Wednesday, August 17, 2005

Why do we treat e-mail different than voice?

From this post on Signal vs. Noise:

Why not read an email and then instantly delete it? Why do we save emails? Why do we archive them in folders for safe keeping? We don’t save phone calls. We have a conversation on the phone and then we hang up. If we need to take notes for whatever reason we do, but 99% of phone calls are completely ephemeral. And if we forget something, or we need it again, we just make another call.

Is email really any different? Are we all keeping emails around just because we can? Do we really need to have this stuff on hand so we can go back 14 months from now and dig something up?

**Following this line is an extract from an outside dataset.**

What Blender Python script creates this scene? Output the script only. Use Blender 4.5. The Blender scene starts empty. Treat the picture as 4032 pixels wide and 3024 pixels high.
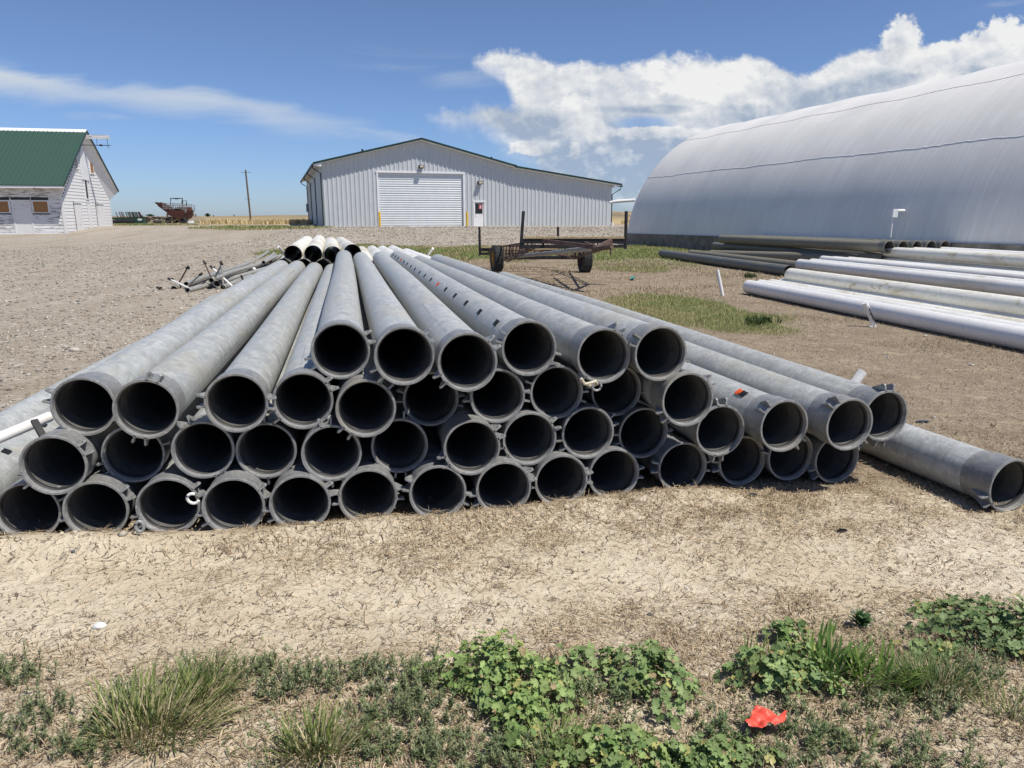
import bpy, math, random
import numpy as np
from mathutils import Vector, Matrix
R = math.radians
SC = bpy.context.scene
COL = SC.collection
rng = np.random.default_rng(7)
random.seed(7)

# ---------------------------------------------------------------- camera, sky, sun, exposure
F, CX, CY, HZ, H = 2850., 2016., 1512., 851., 1.55
TH = math.atan((CY - HZ) / F); cT, sT = math.cos(TH), math.sin(TH)
cam = bpy.data.cameras.new('camera'); camo = bpy.data.objects.new('camera', cam); COL.objects.link(camo)
cam.sensor_width = 36; cam.lens = 36 * F / 4032; cam.clip_start = .05; cam.clip_end = 20000
camo.location = (0, 0, H); camo.rotation_euler = (math.pi / 2 - TH, 0, 0)
SC.camera = camo
SC.view_settings.view_transform = 'Standard'; SC.view_settings.look = 'None'
SC.view_settings.exposure = 0.0; SC.view_settings.gamma = 1
SUN = Vector((.463, -.274, 1)).normalized()
SUN_EL = math.asin(SUN.z); SUN_AZ = math.atan2(SUN.x, SUN.y)
sl = bpy.data.lights.new('sun', 'SUN'); sl.energy = 5.0; sl.angle = R(.5); sl.color = (1, .945, .85)
so = bpy.data.objects.new('sun', sl); COL.objects.link(so); so.location = (20, -12, 40)
so.rotation_euler = SUN.to_track_quat('Z', 'Y').to_euler()

def ray(u, v):
    x = (u - CX) / F; y = -(v - CY) / F
    return np.array([x, cT + y * sT, y * cT - sT])
def at_z(u, v, z=0.):
    r = ray(u, v); t = (z - H) / r[2]; return np.array([0, 0, H]) + r * t
def at_y(u, v, Y):
    r = ray(u, v); t = Y / r[1]; return np.array([0, 0, H]) + r * t
def AE(u, v):
    r = ray(u, v); return r[0] / r[1], r[2] / r[1]

# ---------------------------------------------------------------- node helpers
class NT:
    def __init__(s, tree): s.t = tree; s.n = tree.nodes; s.l = tree.links
    def new(s, ty, **k):
        n = s.n.new(ty)
        for a, b in k.items(): setattr(n, a, b)
        return n
    def set(s, sock, v):
        if hasattr(v, 'is_output') or isinstance(v, bpy.types.NodeSocket): s.l.new(v, sock)
        elif isinstance(v, (tuple, list)) and len(v) == 3 and sock.type == 'RGBA': sock.default_value = (*v, 1)
        else: sock.default_value = v
    def m(s, op, a, b=None, c=None, clamp=False):
        n = s.new('ShaderNodeMath', operation=op, use_clamp=clamp)
        s.set(n.inputs[0], a)
        if b is not None: s.set(n.inputs[1], b)
        if c is not None: s.set(n.inputs[2], c)
        return n.outputs[0]
    def mix(s, f, a, b, bt='MIX'):
        n = s.new('ShaderNodeMix', data_type='RGBA', blend_type=bt)
        s.set(n.inputs['Factor'], f); s.set(n.inputs[6], a); s.set(n.inputs[7], b)
        return n.outputs[2]
    def ramp(s, v, a, b, lo=0., hi=1., smooth=True):
        n = s.new('ShaderNodeMapRange', interpolation_type='SMOOTHSTEP' if smooth else 'LINEAR')
        s.set(n.inputs[0], v); s.set(n.inputs[1], a); s.set(n.inputs[2], b); s.set(n.inputs[3], lo); s.set(n.inputs[4], hi)
        return n.outputs[0]
    def noise(s, vec, scale, detail=4, rough=.55, dist=0., out=0):
        n = s.new('ShaderNodeTexNoise'); s.set(n.inputs['Vector'], vec)
        n.inputs['Scale'].default_value = scale; n.inputs['Detail'].default_value = detail
        n.inputs['Roughness'].default_value = rough; n.inputs['Distortion'].default_value = dist
        return n.outputs[out]
    def vor(s, vec, scale, feature='F1', out='Distance', rnd=1.):
        n = s.new('ShaderNodeTexVoronoi', feature=feature); s.set(n.inputs['Vector'], vec)
        n.inputs['Scale'].default_value = scale; n.inputs['Randomness'].default_value = rnd
        return n.outputs[out]
    def map(s, vec, sc=(1, 1, 1), loc=(0, 0, 0), rot=(0, 0, 0)):
        n = s.new('ShaderNodeMapping'); s.set(n.inputs[0], vec)
        n.inputs['Scale'].default_value = sc; n.inputs['Rotation'].default_value = rot
        s.set(n.inputs['Location'], loc)
        return n.outputs[0]
    def bump(s, h, strength=.3, dist=.01, normal=None):
        n = s.new('ShaderNodeBump'); s.set(n.inputs['Height'], h)
        n.inputs['Strength'].default_value = strength; n.inputs['Distance'].default_value = dist
        if normal is not None: s.l.new(normal, n.inputs['Normal'])
        return n.outputs[0]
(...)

If we need to dig something up why don’t we just ask the people who we were talking to originally?

I have gigs of PST files full of every e-mail that I have sent and received for the past 5 years; I use X1 to search in between all of the PSTs.  Recently my company installed a new phone system with a unified messaging client that dumps voicemails into Outlook — I just uninstalled it this morning because I’m not using it and it was making me miss messages more than help me realize that I had them.  Furthermore, I realized that I was deleting all of my voicemails from Outlook the same way that I would from my regular phone, but it was taking longer.

My first year of work I was caught in a situation where someone was claiming that I had said something in an e-mail that I did not actually say.  I was able to go back into my saved e-mails, re-forward the original message and prove who was telling the truth, and from that day I have never deleted another e-mail.  I can’t say that I use X1 every day, but I maybe use it 1–2 times per week to search through my e-mail to retrieve information.

I don’t know that I could really start deleting all of my e-mails as soon as I read them; it’s just too ingrained in me to save everything.  The post above does have a valid point and I just wanted to share it.

1 comment:

COD said...

I save business emails. On my pesonal accounts - the default action is delete immediately. The only way an email gets saved is if I file into a folder for that purpose. I doubt I have 100 saved emails total in my personal files.

I have been thinking though that an easier way to save business emails would be to configure my client to bcc a Gmail account with every email I send. That would give me a easy to search archive that doesn't suck up a lot of space on my PC.